_Work to complete:_ Restate the whole of the material. Keep every word, and drop the pictures.

— BEGIN Data lines —

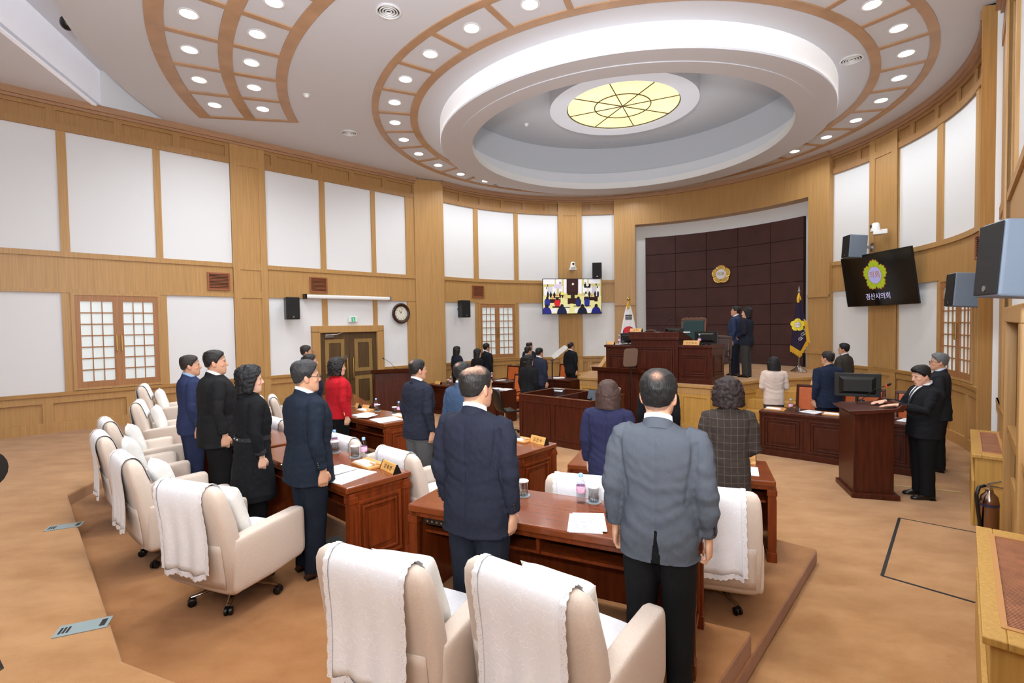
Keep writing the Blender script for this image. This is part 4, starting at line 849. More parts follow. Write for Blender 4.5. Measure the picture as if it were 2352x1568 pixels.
def paper(p,psi,where,w=.21,h=.297,n=1,kind='sheet'):
    t=thing('paper_stack' if n>1 else 'paper_sheet',('stack of white printed papers ' if n>1 else 'white printed paper sheet ')+where,'paper',p,yaw(psi),'papers on the desks')
    mb=MB()
    for i in range(n): mb.cbox((random.uniform(-.012,.012)*i,random.uniform(-.01,.01)*i,.002+.004*i),(w,h,.0035),R(random.uniform(-5,5)*min(i,1)))
    mb.build('sheets',PAPER,t); tx=MB(); z=.004*n+.0004
    for i in range(11):
        if i in (2,3,7): continue
        l=random.uniform(.4,.75)*w; y=h*.38-i*h*.07; tx.box(-w*.38,-w*.38+l,y,y+.004,z,z+.0006)
    tx.build('printed_lines',TXT,t); return t
def memo(p,psi,where):
    t=thing('memo_tray','light wooden memo tray with white pad '+where,'memo tray',p,yaw(psi),'wooden memo trays')
    MB().box(-.16,.16,-.085,.085,0,.02).box(-.16,.16,.03,.085,.02,.036).build('tray',MEMO,t,bevel=.003); MB().box(-.13,.1,-.075,.03,.02,.034).build('paper_pad',PAPER,t); MB().box(.06,.14,-.02,.0,.036,.042).build('memo_clip',MEMO,t); return t
def dk(c,psi,x,y,z): a=yaw(psi); return (c[0]+x*math.cos(a)-y*math.sin(a),c[1]+x*math.sin(a)+y*math.cos(a),z)
ZT2,ZT1=T2+.75,T1+.75
cA=W(-8.02,1.22); A=lambda x,y,dz=0:dk(cA,48,x,y,ZT2+dz)
plank(A(.80,.2),40,'양 재 영','wooden nameplate on the right end of the left desk in front',.26,.08)
memo(A(.48,.17),46,'beside the nameplate of the left desk'); paper(A(.64,-.13),60,'lying open at the near end of the left desk',.3,.4); paper(A(.42,-.14,.005),52,'curling beside the man in glasses',.24,.33,3)
cup(A(.12,.25),'at the middle of the left desk'); bottle(A(.25,.27),'at the middle of the left desk'); bottle(A(-.32,.27),'on the left desk beside the man in glasses'); cup(A(-.22,.22),'on the left desk beside the man in glasses'); memo(A(-.5,.17),48,'partly hidden behind the man in glasses'); paper(A(-.1,-.2),50,'edge peeking past the man in glasses')
cA2=W(-8.02,-.80); A2=lambda x,y,dz=0:dk(cA2,48,x,y,ZT2+dz)
paper(A2(.3,-.15),50,'in front of the stout man in black',n=2); paper(A2(-.6,-.1),45,'in front of the man in bright navy at far left')
cB=(.245,3.5); B=lambda x,y,dz=0:dk(cB,64.5,x,y,ZT2+dz)
cup(B(-.28,.17),'alone on the nearest desk'); paper(B(-.38,-.08),72,'half hidden beside the balding man'); bottle(B(.17,.2),'left of the man in the grey jacket'); cup(B(.25,.25),'left of the man in the grey jacket'); paper(B(.32,-.16),80,'left of the man in the grey jacket',n=3); memo(B(.55,.18),64,'hidden behind the man in the grey jacket')
cC=W(-5.84,-1.45); C=lambda x,y,dz=0:dk(cC,48,x,y,ZT1+dz)
paper(C(-.02,-.12),52,'fanned beside the woman in the red jacket',n=4); paper(C(.22,-.2,.018),70,'cream coloured, beside the red jacket'); paper(C(.68,-.14),40,'at the near corner of the red jacket desk',.34,.4,3)
C1=lambda x,y,dz=0:dk(cC,48,x,y,ZT1+dz)
memo(C(-.32,.1),45,'behind the papers of the red-jacketed woman'); bottle(C(-.2,.24),'with a lidded glass on the red jacket desk'); cup(C(-.12,.22),'with a bottle on the red jacket desk'); plank(C(-.5,.24),48,'','blank-looking wooden nameplate on the red jacket desk',.22,.07); bottle(C(.42,.27),'near the right end of the red jacket desk'); cup(C(.33,.25),'near the right end of the red jacket desk'); memo(C(.62,.16),48,'near the right end of the red jacket desk'); plank(C(-.78,.24),30,'','wooden nameplate with black end right of the red sleeve',.22,.07)
cD=W(-5.93,1.26); D=lambda x,y,dz=0:dk(cD,48,x,y,ZT1+dz)
plank(D(.78,.22),40,'김 인 수','wooden nameplate in front of the clerks booth',.26,.085); memo(D(.5,.17),48,'beside the nameplate in front of the clerks booth'); paper(D(.42,-.14),60,'half hidden right of the balding man'); bottle(D(.28,.25),'right of the balding man'); cup(D(-.75,.2),'left of the man with grey trousers'); bottle(D(-.62,.24),'left of the man with grey trousers'); memo(D(-.5,.1),48,'left of the man with grey trousers')
tag(MB().box(-.04,.04,-.08,.08,0,.008).build('mobile_phone',BLACKP,loc=D(.42,.2,.036),rotz=.3),'black phone lying on the memo pad by the clerks booth','phone')
cE=(1.575,5.12); E_=lambda x,y,dz=0:dk(cE,69.6,x,y,ZT1+dz)
plank(E_(.72,.22),66,'   정 숙','wooden nameplate beside the checked jacket woman',.26,.085); paper(E_(.74,-.08),66,'beside the checked jacket woman'); bottle(E_(-.72,.27),'left of the navy-jacketed woman'); paper(E_(-.74,.12),70,'left of the navy-jacketed woman')
cw=W(-.72,4.28); Wt=lambda x,y,dz=0:dk(cw,48,x,y,.77+dz)
for i,(x,nm) in enumerate(((-.86,'left end of the right witness bench'),(.02,'middle of the right witness bench'))):
    memo(Wt(x,-.1),48,'at the '+nm); bottle(Wt(x+.24,-.08),'at the '+nm); cup(Wt(x+.35,-.1),'at the '+nm,False,False); paper(Wt(x+.55,-.02),30,'at the '+nm,n=4)
paper(Wt(.98,.02),30,'behind the right lectern',n=3); bottle(Wt(.78,.05,.0),'behind the right lectern',1.4)
cl=W(-1.62,-3.58); Wl=lambda x,y,dz=0:dk(cl,48,x,y,.77+dz)
paper(Wl(.95,0),30,'spread on the left bench',n=5); paper(Wl(1.25,.05),60,'with red edge on the left bench',n=3); plank(Wl(-1.1,-.1),48,'','wooden nameplate at the far left bench',.24,.07); bottle(Wl(-.7,.0),'at the far left bench'); cup(Wl(-.82,.02),'at the far left bench')
cm_=W(-.14,-4.2); Wm=lambda x,y,dz=0:dk(cm_,48,x,y,.77+dz)
bottle(Wm(.0,0),'on the second left bench'); cup(Wm(-.12,.02),'on the second left bench',False,False); paper(Wm(.35,.0),30,'on the second left bench',n=3); cup(Wm(.7,-.1),'at the right end of the second left bench',False,False)
cn=W(1.25,-2.85); paper(dk(cn,48,.0,0,.77),20,'on the bench under the slanted prompter',n=4)
bottle(dl_(.98,.2,.83),'on the right section of the dais desk',1.1); bottle(dl_(-.98,.2,.81),'on the left section of the dais desk',1.1); cup(dl_(-.88,.2,.81),'on the left section of the dais desk',False,False); paper(dl_(-1.05,.3,.81),48,'on the left section of the dais desk',n=3)
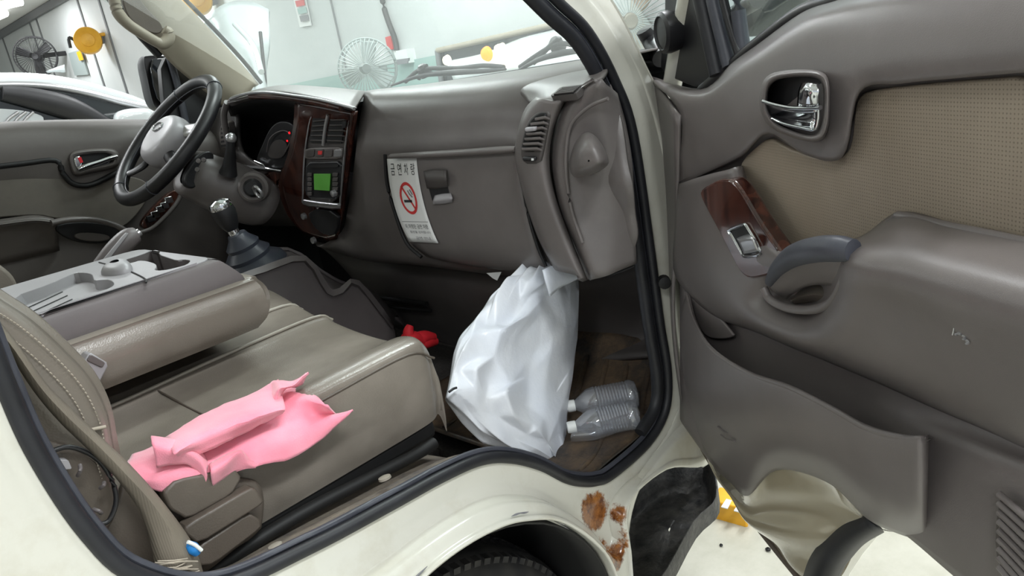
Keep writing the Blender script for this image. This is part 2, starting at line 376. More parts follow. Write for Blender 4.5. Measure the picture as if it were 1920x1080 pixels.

— END Data lines —

_In response:_
Keep writing the Blender script for this image. This is part 4, starting at line 849. More parts follow. Write for Blender 4.5. Measure the picture as if it were 2352x1568 pixels.
def paper(p,psi,where,w=.21,h=.297,n=1,kind='sheet'):
    t=thing('paper_stack' if n>1 else 'paper_sheet',('stack of white printed papers ' if n>1 else 'white printed paper sheet ')+where,'paper',p,yaw(psi),'papers on the desks')
    mb=MB()
    for i in range(n): mb.cbox((random.uniform(-.012,.012)*i,random.uniform(-.01,.01)*i,.002+.004*i),(w,h,.0035),R(random.uniform(-5,5)*min(i,1)))
    mb.build('sheets',PAPER,t); tx=MB(); z=.004*n+.0004
    for i in range(11):
        if i in (2,3,7): continue
        l=random.uniform(.4,.75)*w; y=h*.38-i*h*.07; tx.box(-w*.38,-w*.38+l,y,y+.004,z,z+.0006)
    tx.build('printed_lines',TXT,t); return t
def memo(p,psi,where):
    t=thing('memo_tray','light wooden memo tray with white pad '+where,'memo tray',p,yaw(psi),'wooden memo trays')
    MB().box(-.16,.16,-.085,.085,0,.02).box(-.16,.16,.03,.085,.02,.036).build('tray',MEMO,t,bevel=.003); MB().box(-.13,.1,-.075,.03,.02,.034).build('paper_pad',PAPER,t); MB().box(.06,.14,-.02,.0,.036,.042).build('memo_clip',MEMO,t); return t
def dk(c,psi,x,y,z): a=yaw(psi); return (c[0]+x*math.cos(a)-y*math.sin(a),c[1]+x*math.sin(a)+y*math.cos(a),z)
ZT2,ZT1=T2+.75,T1+.75
cA=W(-8.02,1.22); A=lambda x,y,dz=0:dk(cA,48,x,y,ZT2+dz)
plank(A(.80,.2),40,'양 재 영','wooden nameplate on the right end of the left desk in front',.26,.08)
memo(A(.48,.17),46,'beside the nameplate of the left desk'); paper(A(.64,-.13),60,'lying open at the near end of the left desk',.3,.4); paper(A(.42,-.14,.005),52,'curling beside the man in glasses',.24,.33,3)
cup(A(.12,.25),'at the middle of the left desk'); bottle(A(.25,.27),'at the middle of the left desk'); bottle(A(-.32,.27),'on the left desk beside the man in glasses'); cup(A(-.22,.22),'on the left desk beside the man in glasses'); memo(A(-.5,.17),48,'partly hidden behind the man in glasses'); paper(A(-.1,-.2),50,'edge peeking past the man in glasses')
cA2=W(-8.02,-.80); A2=lambda x,y,dz=0:dk(cA2,48,x,y,ZT2+dz)
paper(A2(.3,-.15),50,'in front of the stout man in black',n=2); paper(A2(-.6,-.1),45,'in front of the man in bright navy at far left')
cB=(.245,3.5); B=lambda x,y,dz=0:dk(cB,64.5,x,y,ZT2+dz)
cup(B(-.28,.17),'alone on the nearest desk'); paper(B(-.38,-.08),72,'half hidden beside the balding man'); bottle(B(.17,.2),'left of the man in the grey jacket'); cup(B(.25,.25),'left of the man in the grey jacket'); paper(B(.32,-.16),80,'left of the man in the grey jacket',n=3); memo(B(.55,.18),64,'hidden behind the man in the grey jacket')
cC=W(-5.84,-1.45); C=lambda x,y,dz=0:dk(cC,48,x,y,ZT1+dz)
paper(C(-.02,-.12),52,'fanned beside the woman in the red jacket',n=4); paper(C(.22,-.2,.018),70,'cream coloured, beside the red jacket'); paper(C(.68,-.14),40,'at the near corner of the red jacket desk',.34,.4,3)
C1=lambda x,y,dz=0:dk(cC,48,x,y,ZT1+dz)
memo(C(-.32,.1),45,'behind the papers of the red-jacketed woman'); bottle(C(-.2,.24),'with a lidded glass on the red jacket desk'); cup(C(-.12,.22),'with a bottle on the red jacket desk'); plank(C(-.5,.24),48,'','blank-looking wooden nameplate on the red jacket desk',.22,.07); bottle(C(.42,.27),'near the right end of the red jacket desk'); cup(C(.33,.25),'near the right end of the red jacket desk'); memo(C(.62,.16),48,'near the right end of the red jacket desk'); plank(C(-.78,.24),30,'','wooden nameplate with black end right of the red sleeve',.22,.07)
cD=W(-5.93,1.26); D=lambda x,y,dz=0:dk(cD,48,x,y,ZT1+dz)
plank(D(.78,.22),40,'김 인 수','wooden nameplate in front of the clerks booth',.26,.085); memo(D(.5,.17),48,'beside the nameplate in front of the clerks booth'); paper(D(.42,-.14),60,'half hidden right of the balding man'); bottle(D(.28,.25),'right of the balding man'); cup(D(-.75,.2),'left of the man with grey trousers'); bottle(D(-.62,.24),'left of the man with grey trousers'); memo(D(-.5,.1),48,'left of the man with grey trousers')
tag(MB().box(-.04,.04,-.08,.08,0,.008).build('mobile_phone',BLACKP,loc=D(.42,.2,.036),rotz=.3),'black phone lying on the memo pad by the clerks booth','phone')
cE=(1.575,5.12); E_=lambda x,y,dz=0:dk(cE,69.6,x,y,ZT1+dz)
plank(E_(.72,.22),66,'   정 숙','wooden nameplate beside the checked jacket woman',.26,.085); paper(E_(.74,-.08),66,'beside the checked jacket woman'); bottle(E_(-.72,.27),'left of the navy-jacketed woman'); paper(E_(-.74,.12),70,'left of the navy-jacketed woman')
cw=W(-.72,4.28); Wt=lambda x,y,dz=0:dk(cw,48,x,y,.77+dz)
for i,(x,nm) in enumerate(((-.86,'left end of the right witness bench'),(.02,'middle of the right witness bench'))):
    memo(Wt(x,-.1),48,'at the '+nm); bottle(Wt(x+.24,-.08),'at the '+nm); cup(Wt(x+.35,-.1),'at the '+nm,False,False); paper(Wt(x+.55,-.02),30,'at the '+nm,n=4)
paper(Wt(.98,.02),30,'behind the right lectern',n=3); bottle(Wt(.78,.05,.0),'behind the right lectern',1.4)
cl=W(-1.62,-3.58); Wl=lambda x,y,dz=0:dk(cl,48,x,y,.77+dz)
paper(Wl(.95,0),30,'spread on the left bench',n=5); paper(Wl(1.25,.05),60,'with red edge on the left bench',n=3); plank(Wl(-1.1,-.1),48,'','wooden nameplate at the far left bench',.24,.07); bottle(Wl(-.7,.0),'at the far left bench'); cup(Wl(-.82,.02),'at the far left bench')
cm_=W(-.14,-4.2); Wm=lambda x,y,dz=0:dk(cm_,48,x,y,.77+dz)
bottle(Wm(.0,0),'on the second left bench'); cup(Wm(-.12,.02),'on the second left bench',False,False); paper(Wm(.35,.0),30,'on the second left bench',n=3); cup(Wm(.7,-.1),'at the right end of the second left bench',False,False)
cn=W(1.25,-2.85); paper(dk(cn,48,.0,0,.77),20,'on the bench under the slanted prompter',n=4)
bottle(dl_(.98,.2,.83),'on the right section of the dais desk',1.1); bottle(dl_(-.98,.2,.81),'on the left section of the dais desk',1.1); cup(dl_(-.88,.2,.81),'on the left section of the dais desk',False,False); paper(dl_(-1.05,.3,.81),48,'on the left section of the dais desk',n=3)
Keep writing the Blender script for this image. This is part 2, starting at line 376. More parts follow. Write for Blender 4.5. Measure the picture as if it were 1920x1080 pixels.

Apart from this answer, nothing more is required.